== Available data ==
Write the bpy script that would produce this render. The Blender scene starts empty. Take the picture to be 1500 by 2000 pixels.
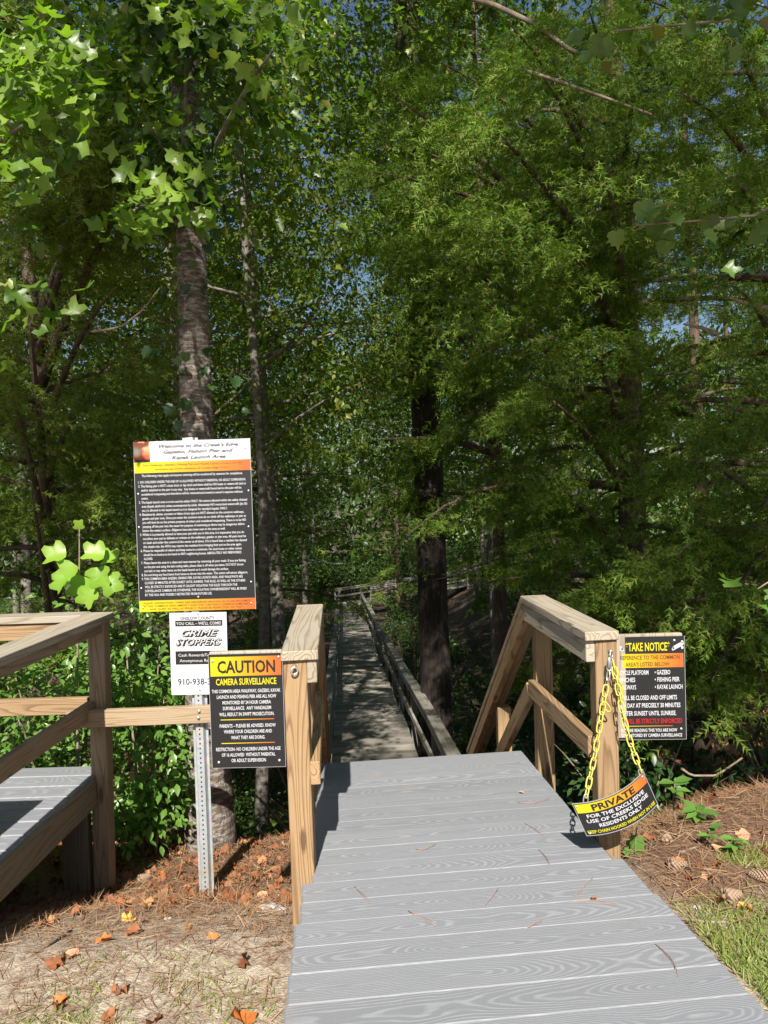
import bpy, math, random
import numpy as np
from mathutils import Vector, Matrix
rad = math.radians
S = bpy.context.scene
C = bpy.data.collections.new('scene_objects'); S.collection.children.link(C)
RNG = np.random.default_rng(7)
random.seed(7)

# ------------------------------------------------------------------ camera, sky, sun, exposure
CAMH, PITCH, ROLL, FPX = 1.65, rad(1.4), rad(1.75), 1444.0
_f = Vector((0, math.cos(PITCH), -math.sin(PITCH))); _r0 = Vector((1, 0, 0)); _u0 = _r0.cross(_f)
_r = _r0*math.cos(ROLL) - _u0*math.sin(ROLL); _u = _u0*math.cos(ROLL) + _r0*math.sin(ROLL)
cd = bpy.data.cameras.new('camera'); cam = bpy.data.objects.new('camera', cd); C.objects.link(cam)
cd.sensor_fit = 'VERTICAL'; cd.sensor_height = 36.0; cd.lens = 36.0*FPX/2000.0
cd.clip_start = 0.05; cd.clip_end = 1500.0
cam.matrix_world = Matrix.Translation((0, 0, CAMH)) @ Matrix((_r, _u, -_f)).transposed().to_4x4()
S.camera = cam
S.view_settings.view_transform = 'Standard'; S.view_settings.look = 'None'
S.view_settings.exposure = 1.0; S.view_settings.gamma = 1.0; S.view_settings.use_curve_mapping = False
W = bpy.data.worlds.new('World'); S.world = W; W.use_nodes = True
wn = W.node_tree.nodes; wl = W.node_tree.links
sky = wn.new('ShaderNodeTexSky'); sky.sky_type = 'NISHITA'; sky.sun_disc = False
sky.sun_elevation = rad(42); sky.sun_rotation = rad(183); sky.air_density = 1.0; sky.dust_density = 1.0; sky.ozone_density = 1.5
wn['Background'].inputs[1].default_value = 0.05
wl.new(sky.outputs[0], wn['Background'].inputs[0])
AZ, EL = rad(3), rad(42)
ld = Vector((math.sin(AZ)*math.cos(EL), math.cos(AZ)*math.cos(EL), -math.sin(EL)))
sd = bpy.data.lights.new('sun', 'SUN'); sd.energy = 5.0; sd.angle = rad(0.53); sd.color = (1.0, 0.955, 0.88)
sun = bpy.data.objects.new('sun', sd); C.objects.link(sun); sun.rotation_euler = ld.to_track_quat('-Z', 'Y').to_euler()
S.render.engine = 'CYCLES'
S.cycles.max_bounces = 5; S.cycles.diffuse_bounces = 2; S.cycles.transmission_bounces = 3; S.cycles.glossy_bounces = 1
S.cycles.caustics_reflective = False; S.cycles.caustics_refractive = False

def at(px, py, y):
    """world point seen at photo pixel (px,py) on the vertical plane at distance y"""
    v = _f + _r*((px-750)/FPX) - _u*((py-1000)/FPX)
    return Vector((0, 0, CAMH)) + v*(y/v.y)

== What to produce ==
Set down again, exactly, the lines of the material above from its first line to the one with "random.seed(7)", inclusive. Leave the pictures out.

== Response to this exercise ==
Write the bpy script that would produce this render. The Blender scene starts empty. Take the picture to be 1500 by 2000 pixels.
import bpy, math, random
import numpy as np
from mathutils import Vector, Matrix
rad = math.radians
S = bpy.context.scene
C = bpy.data.collections.new('scene_objects'); S.collection.children.link(C)
RNG = np.random.default_rng(7)
random.seed(7)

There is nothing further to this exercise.